Bill Text: MS HB180 | 2024 | Regular Session | Introduced
Bill Title: Interlocal agreements concerning the use of services or facilities of certain county officials; require approval by officials before enforcement of.
Spectrum: Partisan Bill (Republican 2-0)
Status: (Failed) 2024-03-05 - Died In Committee [HB180 Detail]
Download: Mississippi-2024-HB180-Introduced.html
MISSISSIPPI LEGISLATURE
2024 Regular Session
To: Accountability, Efficiency, Transparency
By: Representative Anderson (122nd)
House Bill 180
AN ACT TO AMEND SECTION 17-13-11, MISSISSIPPI CODE OF 1972, TO PROVIDE THAT WHEN AN INTERLOCAL AGREEMENT BETWEEN LOCAL GOVERNMENTAL UNITS PERTAINS TO THE PROVISION OF SERVICES OR FACILITIES BY CERTAIN COUNTY OFFICIALS, THEN SUCH AGREEMENT MUST BE APPROVED BY THE COUNTY OFFICIALS AND THE ATTORNEY GENERAL BEFORE THE AGREEMENT IS ENFORCED; AND FOR RELATED PURPOSES.
BE IT ENACTED BY THE LEGISLATURE OF THE STATE OF MISSISSIPPI:
SECTION 1. Section 17-13-11, Mississippi Code of 1972, is amended as follows:
17-13-11. (1) Every agreement made by a local governmental unit hereunder shall, prior to and as a condition precedent to its entry into force, be submitted to the Attorney General of this state who shall determine whether the agreement is in proper form and compatible with the laws of this state. No agreement may be considered that does not cite the specific authority under which each of the local governing units involved may exercise the powers necessary to fulfill the terms of the joint agreement.
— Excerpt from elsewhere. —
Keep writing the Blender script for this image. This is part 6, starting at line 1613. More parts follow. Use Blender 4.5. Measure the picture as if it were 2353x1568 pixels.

The Attorney General shall approve any such agreement submitted to him or her hereunder unless he or she shall find that it does not meet the conditions set forth herein and elsewhere in the laws of this state and shall detail in writing, addressed to the governing bodies of the units concerned, the specific respects in which the proposed agreement fails to meet the requirements of law.
Failure to disapprove an agreement submitted hereunder within sixty (60) days of its submission shall constitute approval thereof.
(2) (a) In the event that an agreement made pursuant to this chapter shall deal in whole or in part with the provision of services or facilities with regard to which an officer, unit or agency of the state government has constitutional or statutory powers of control, the agreement shall, as a condition precedent to its being in force, be submitted to the state officer, unit or agency having such power of control and shall be approved or disapproved by him or her or it as to all matters within his or her or its jurisdiction in the same manner and subject to the same requirements governing action of the Attorney General pursuant to subsection (1) of this section.
(b) In the event that an agreement made pursuant to this chapter shall deal in whole or in part with the provision of services or facilities, provided by a county sheriff, clerk of the chancery court, clerk of the circuit court, the assessor of a county, or the tax collector of a county, the agreement shall, as a condition precedent to its being in force, be submitted to, approved, and executed by the respective county official whose services or facilities are being utilized by or pursuant to the agreement and is subject to the same requirements governing action of the attorney general pursuant to subsection (1) of this section.
(3) Prior to its being in force, an agreement made pursuant to this chapter shall be filed with the chancery clerk of each of the counties wherein a participating local governmental unit is located and with the Secretary of State. The chancery clerk and the Secretary of State shall preserve such agreements as public records and index and docket the same separate and apart from all other records in his or her office.
SECTION 2. This act shall take effect and be in force from and after July 1, 2024.